Sur les conclusions tendant à l’application des dispositions de l’article L. 761-1 du code de justice administrative :

Considérant qu’il y a lieu, dans les circonstances de l’espèce, de faire application des dispositions de l’article L. 761-1 du code de justice administrative et de condamner l’Etat à payer à Mme B. la somme que demande celle-ci au titre des frais exposés par elle et non compris dans les dépens ;

D E C I D E :

Article 1er : La décision implicite du Premier ministre née du silence gardé pendant plus de deux mois sur la demande du 24 décembre 2002 de Mme B. est annulée en tant qu’elle refuse qu’il soit procédé à un nouveau découpage d’une partie du département englobant les cantons des Saintes-Maries de la Mer et de Port Saint-Louis.

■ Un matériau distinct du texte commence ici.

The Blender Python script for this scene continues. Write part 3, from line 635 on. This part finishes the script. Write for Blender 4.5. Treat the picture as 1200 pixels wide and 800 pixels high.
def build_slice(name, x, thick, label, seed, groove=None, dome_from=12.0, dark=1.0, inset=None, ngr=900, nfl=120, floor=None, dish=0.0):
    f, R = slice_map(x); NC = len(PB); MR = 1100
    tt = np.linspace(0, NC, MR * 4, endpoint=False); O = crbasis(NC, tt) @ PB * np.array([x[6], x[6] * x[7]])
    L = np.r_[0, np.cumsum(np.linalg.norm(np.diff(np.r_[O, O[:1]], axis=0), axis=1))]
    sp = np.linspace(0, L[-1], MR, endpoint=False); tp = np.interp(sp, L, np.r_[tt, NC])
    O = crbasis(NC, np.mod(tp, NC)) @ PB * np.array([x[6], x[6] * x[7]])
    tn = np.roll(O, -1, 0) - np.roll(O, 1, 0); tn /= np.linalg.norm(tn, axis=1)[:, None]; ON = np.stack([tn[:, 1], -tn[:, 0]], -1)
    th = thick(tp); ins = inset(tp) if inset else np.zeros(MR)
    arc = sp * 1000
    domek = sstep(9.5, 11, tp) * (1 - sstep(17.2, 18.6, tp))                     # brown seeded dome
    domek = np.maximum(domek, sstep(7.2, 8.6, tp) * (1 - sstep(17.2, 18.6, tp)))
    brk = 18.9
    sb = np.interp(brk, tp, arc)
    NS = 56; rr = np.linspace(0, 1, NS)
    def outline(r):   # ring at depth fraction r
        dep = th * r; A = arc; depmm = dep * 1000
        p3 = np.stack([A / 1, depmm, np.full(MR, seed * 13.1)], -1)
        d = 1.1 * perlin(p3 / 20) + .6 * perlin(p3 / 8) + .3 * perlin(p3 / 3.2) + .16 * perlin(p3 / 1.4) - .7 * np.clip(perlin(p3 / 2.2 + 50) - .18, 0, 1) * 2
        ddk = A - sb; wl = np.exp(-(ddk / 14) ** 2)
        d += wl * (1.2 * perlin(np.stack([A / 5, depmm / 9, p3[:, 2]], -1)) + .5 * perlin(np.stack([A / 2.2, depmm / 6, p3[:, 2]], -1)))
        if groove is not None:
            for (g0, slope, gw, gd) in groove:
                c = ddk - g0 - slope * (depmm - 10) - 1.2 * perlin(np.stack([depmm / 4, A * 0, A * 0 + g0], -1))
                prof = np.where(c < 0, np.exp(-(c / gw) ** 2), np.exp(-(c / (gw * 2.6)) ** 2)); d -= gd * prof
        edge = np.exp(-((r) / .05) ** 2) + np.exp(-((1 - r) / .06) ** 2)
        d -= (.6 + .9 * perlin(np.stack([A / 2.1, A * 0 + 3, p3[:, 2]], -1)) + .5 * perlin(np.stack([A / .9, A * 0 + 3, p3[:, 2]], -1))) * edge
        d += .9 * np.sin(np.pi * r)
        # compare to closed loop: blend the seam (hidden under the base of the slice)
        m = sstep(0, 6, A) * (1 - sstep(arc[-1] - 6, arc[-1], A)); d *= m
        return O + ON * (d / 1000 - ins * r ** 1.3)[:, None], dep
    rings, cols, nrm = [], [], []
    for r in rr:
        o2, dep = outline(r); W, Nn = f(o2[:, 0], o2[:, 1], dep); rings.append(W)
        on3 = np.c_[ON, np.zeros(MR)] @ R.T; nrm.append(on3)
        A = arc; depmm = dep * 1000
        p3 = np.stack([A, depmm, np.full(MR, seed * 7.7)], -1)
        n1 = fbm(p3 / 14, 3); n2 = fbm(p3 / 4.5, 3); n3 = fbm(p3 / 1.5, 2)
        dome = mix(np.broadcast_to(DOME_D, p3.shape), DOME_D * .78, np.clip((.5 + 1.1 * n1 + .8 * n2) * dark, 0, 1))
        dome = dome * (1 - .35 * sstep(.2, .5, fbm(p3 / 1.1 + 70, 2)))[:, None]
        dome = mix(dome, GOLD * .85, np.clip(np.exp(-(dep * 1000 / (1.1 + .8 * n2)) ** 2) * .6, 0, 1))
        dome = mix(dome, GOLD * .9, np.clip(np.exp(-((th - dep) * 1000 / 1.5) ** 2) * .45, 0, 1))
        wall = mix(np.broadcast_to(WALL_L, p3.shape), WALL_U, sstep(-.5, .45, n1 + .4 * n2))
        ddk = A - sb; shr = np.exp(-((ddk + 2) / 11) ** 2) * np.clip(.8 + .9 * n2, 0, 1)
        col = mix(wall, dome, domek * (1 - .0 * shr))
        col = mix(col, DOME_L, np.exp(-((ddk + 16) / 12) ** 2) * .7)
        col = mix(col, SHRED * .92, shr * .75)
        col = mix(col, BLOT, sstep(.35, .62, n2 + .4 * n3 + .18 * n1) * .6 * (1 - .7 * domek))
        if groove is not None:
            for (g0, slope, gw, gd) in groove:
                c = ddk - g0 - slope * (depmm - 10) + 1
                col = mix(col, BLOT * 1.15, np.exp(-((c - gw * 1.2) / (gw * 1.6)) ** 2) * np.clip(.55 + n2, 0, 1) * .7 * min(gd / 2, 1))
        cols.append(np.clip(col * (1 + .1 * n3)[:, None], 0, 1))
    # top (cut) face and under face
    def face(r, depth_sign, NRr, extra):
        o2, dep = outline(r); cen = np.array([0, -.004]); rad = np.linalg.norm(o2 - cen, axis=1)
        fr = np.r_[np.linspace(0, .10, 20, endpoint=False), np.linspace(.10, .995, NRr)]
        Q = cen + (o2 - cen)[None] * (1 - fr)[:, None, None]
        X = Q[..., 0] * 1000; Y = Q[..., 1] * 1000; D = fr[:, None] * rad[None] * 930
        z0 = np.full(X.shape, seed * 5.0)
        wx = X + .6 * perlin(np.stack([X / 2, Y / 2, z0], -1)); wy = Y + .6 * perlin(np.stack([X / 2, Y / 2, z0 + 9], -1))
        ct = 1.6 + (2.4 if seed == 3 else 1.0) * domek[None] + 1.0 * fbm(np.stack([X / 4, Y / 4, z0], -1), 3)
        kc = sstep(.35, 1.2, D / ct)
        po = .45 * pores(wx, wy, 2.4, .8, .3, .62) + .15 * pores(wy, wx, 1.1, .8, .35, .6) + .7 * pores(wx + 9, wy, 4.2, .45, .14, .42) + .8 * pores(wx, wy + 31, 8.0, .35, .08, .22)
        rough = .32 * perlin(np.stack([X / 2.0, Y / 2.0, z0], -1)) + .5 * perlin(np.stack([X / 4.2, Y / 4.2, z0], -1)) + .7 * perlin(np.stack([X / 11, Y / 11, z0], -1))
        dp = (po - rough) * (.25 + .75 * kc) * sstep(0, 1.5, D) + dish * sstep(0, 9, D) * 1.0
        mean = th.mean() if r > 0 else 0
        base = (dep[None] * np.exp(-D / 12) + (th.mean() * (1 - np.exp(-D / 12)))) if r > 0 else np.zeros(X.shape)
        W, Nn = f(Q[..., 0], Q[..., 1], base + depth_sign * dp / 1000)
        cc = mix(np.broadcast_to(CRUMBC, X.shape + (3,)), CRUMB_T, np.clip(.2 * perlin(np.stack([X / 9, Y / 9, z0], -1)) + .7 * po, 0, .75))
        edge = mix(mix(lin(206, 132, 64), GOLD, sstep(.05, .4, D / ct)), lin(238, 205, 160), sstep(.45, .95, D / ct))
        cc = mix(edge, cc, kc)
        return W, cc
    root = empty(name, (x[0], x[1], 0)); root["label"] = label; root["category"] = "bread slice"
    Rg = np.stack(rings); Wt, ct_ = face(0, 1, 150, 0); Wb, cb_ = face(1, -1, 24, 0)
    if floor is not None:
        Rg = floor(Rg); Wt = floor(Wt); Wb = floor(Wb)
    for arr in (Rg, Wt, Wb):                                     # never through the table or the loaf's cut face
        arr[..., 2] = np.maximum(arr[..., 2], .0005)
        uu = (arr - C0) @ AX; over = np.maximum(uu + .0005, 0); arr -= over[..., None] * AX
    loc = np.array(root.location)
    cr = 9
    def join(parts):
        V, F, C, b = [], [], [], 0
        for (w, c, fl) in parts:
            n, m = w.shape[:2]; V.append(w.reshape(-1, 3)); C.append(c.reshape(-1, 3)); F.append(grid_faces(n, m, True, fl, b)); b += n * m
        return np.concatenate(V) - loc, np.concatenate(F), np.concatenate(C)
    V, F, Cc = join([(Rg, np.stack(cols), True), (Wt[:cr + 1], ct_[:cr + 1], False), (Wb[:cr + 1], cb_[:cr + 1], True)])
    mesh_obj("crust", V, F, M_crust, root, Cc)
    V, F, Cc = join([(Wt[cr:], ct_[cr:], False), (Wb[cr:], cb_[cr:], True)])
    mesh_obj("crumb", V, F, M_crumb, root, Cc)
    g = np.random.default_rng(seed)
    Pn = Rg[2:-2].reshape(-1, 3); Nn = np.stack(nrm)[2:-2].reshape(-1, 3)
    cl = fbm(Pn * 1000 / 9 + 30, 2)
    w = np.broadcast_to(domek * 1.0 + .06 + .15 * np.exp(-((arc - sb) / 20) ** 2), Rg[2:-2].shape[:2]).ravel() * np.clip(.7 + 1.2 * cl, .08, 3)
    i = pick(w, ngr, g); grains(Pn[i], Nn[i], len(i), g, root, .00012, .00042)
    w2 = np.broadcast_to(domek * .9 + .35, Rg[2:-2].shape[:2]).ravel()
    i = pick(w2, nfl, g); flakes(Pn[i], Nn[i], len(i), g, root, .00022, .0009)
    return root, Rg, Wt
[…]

Article 2 : Il est enjoint au Premier ministre de prendre postérieurement au renouvellement des conseils généraux de mars 2004 un décret procédant à un nouveau découpage d’une partie du département englobant les cantons des Saintes-Maries de la Mer et de Port Saint-Louis.

Article 3 : L’Etat versera à Mme B. une somme de 2 000 euros au titre de l’article L. 761-1 du code de justice administrative.

Article 4 : Le surplus des conclusions de Mme B. est rejeté.

Article 5 : La présente décision sera notifiée à Mme Gabrielle B., au Premier ministre et au ministre de l’intérieur, de la sécurité intérieure et des libertés locales.